21. Nada têm a ver com a determinação do momento em que o imposto é devido quando de facto se demonstra que o rendimento (ou, neste caso, o ganho de capital) foi auferido.
22. Ocorre na sentença em crise erro na determinação da norma aplicável à situação sub judice;
23. Espelha-se na sentença em apreço razão para a sua reforma, ao abrigo do disposto no artigo 699.º, nº 2, alínea a), do C.P.Civil,
24. Reforma que se alega e, ao abrigo do disposto no artigo 669.º, nº 3, do C.P.Civil e, ora, em sede de recurso, se requer, com a consequente decisão de nulidade do acórdão em crise;

25. Inexiste o facto tributário que justifique a dívida de imposto exigida pela administração fiscal;
26. Deu o Mmo. Juiz a quo por provado que: “Em 14/12/2004, 15/04/2005, 29/05/2005 e 15/07/2005 foram enviadas ao oponente cartas contendo a notificação da liquidação oficiosa de IRS aqui em causa...”, com base em documentos e informações oficiais;
27. Não obstante a resposta positiva dada e referida no ponto 24. supra, afirma-se na sentença sub judicie que a notificação da liquidação adicional de IRS nunca ocorreu, antes foi o oponente notificado de uma demonstração de compensação;
28. É manifesta a contradição entre o facto dado como provado e o fundamento da decisão, no que concerne à negação da invocada caducidade, por falta de notificação da liquidação;
29. Enferma de vício de nulidade a douta sentença sub recurso, por se verificar preenchidos os requisitos previstos no artigo 668.º, nº 1, alínea c) do C.P.Civil;
30. Invoca-se, ora, a nulidade da sentença, para os devidos efeitos legais;
31. Viola a douta sentença em recurso o disposto no artigo 4º e 45.º da LGT;
32. A dívida exequenda é inexigível, por indevida;
33. Há errónea apreciação dos factos e subsunção legal dos mesmos;
34. Há erro de julgamento;
35. Impõe-se, por justiça e em nome da verdade material, a revogação da sentença em recurso!
Termos em que deve a sentença em recurso ser revogada e, bem assim, ser declarada procedente por provada a oposição à execução deduzida, com a consequente extinção da dívida exequenda e respectivos juros compensatórios e de mora legais.
Assim decidindo, farão V. Exas., como sempre, inteira e sã JUSTIÇA!”

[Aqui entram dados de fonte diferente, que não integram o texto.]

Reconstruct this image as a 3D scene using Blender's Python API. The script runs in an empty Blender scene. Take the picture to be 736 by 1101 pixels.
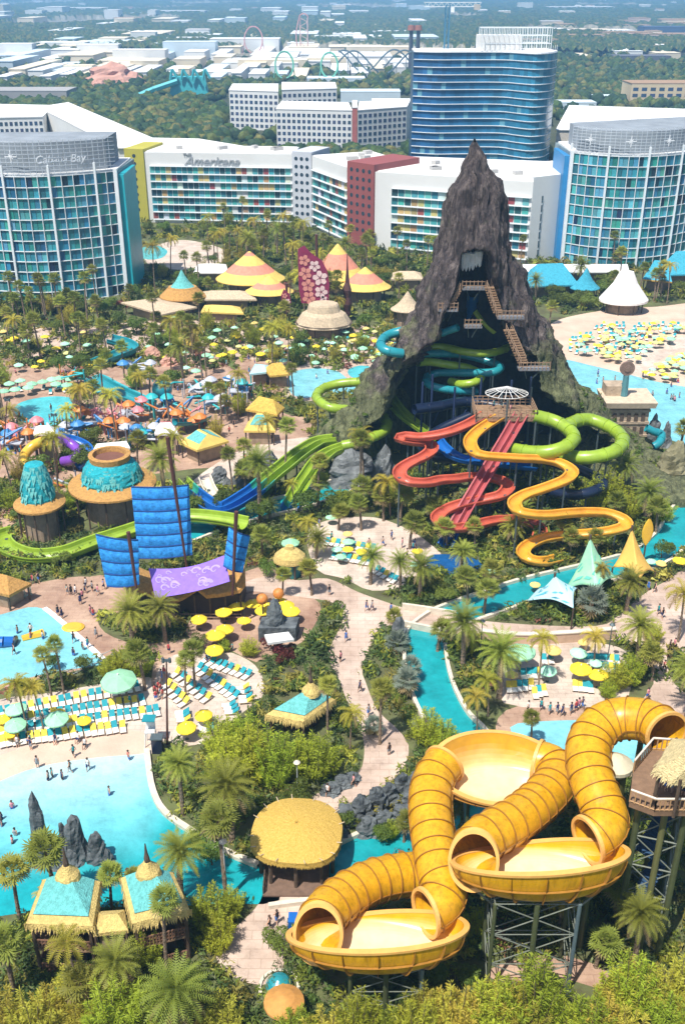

A recorrida Fazenda Pública não apresentou contra-alegações.

O Ministério Público junto deste Tribunal teve vista nos autos.

Colhidos os vistos dos Exmºs Juízes Desembargadores Adjuntos, vem o processo submetido à Conferência para julgamento.
2. DELIMITAÇÃO DO OBJECTO DO RECURSO - QUESTÕES A APRECIAR
Cumpre apreciar e decidir as questões colocadas pelos Recorrentes, estando o objecto do recurso delimitado pelas conclusões das respectivas alegações, sendo que as questões suscitadas resumem-se, em suma, em analisar a invocada nulidade da sentença por oposição entre a decisão e os fundamentos e bem assim saber se, tendo a obrigação sido constituída e devendo ser paga em 2000, altura em que não existia incidência real para o ganho proveniente de obrigações de não concorrência e, por isso, sempre o pagamento teria que ser imputado, nos termos contratuais, a 21 de Dezembro de 2000 e não a Janeiro de 2001, era ou não aplicável o actual artigo 9° no 1 alínea c) do Código do IRS, que tributa as “importâncias auferidas em virtude da assunção de obrigações de não concorrência, independentemente da respectiva fonte ou título” que entrou em vigor em 01 de Janeiro de 2001.
3. FUNDAMENTOS
3.1. DE FACTO
Neste domínio, consta da decisão recorrida o seguinte:
“…
A). Em 05/10/2005, foi instaurado contra o oponente o processo de execução fiscal n.º 3182200501068474, por dívida de IRS, referente ao ano de 2001.
B). Em 22/02/2006, o oponente foi citado para a execução fiscal identificada na alínea que antecede.
C). Em 21/06/2000, foi celebrado entre as sociedades J…, Lda., da qual o oponente era gerente, Jo…, Lda., F…, e a sociedade W…, Lda., um contrato promessa de venda de activos, cf. fls. 22 a 41 dos autos cujo teor aqui se dá por integralmente reproduzido.
D). Na clausula sétima do contrato referido em C)., o aqui oponente, entre outros, obrigaram-se em nome próprio a não concorrer com a W…, Lda. nos termos seguintes:
“1. Os outorgantes P…, M…, A... e Au…, em nome próprio, e a partir da data da conclusão, obrigam-se perante a W… a não concorrer com ela e consequentemente a não realizar, por si ou por interposta pessoa, qualquer actividade idêntica, similar ou sucedânea ao negócio de publicações, listas anuários, guiões, publicidade, seja por meios tradicionais, seja por meios informáticos ou electrónicos, designadamente através de participação (directa ou indirecta) em sociedades, consultadoria, prestação de trabalho dependente ou independente, no território de Portugal e de Espanha, ou noutro território desde que as línguas utilizadas sejam o português ou castelhano.
2. (...)
3. A obrigação de não concorrência estabelecida nos dois números anteriores perdurará por três anos a contar da data da conclusão.
4.(...)
5. (...)”,
cf. fls.30 dos autos.
E). Na cláusula oitava no 4 do contrato referido em C) consta o seguinte:
“A compensação pela obrigação de não concorrência estabelecida na cláusula sétima será paga aos outorgantes referidos no número 1 dessa cláusula consoante a seguinte divisão:
(...)
c) ao outorgante A...:
ci) 35.000 contos na data de conclusão; (nota: A data de conclusão é de 21 de Junho de 2000)
cii) 131.665 contos até seis meses da data de conclusão;
cf. fls. 31 dos autos.
F). O oponente recebeu, nos termos supra expostos, a quantia de
35.000$00 (ou seja 174.579,26€) em 21/06/2000, e a quantia de 131.665.000$00 (ou seja 656.742,25€) em Janeiro de 2001, cf. se encontra confessado na P.I. a fls. 7 e 8 dos autos.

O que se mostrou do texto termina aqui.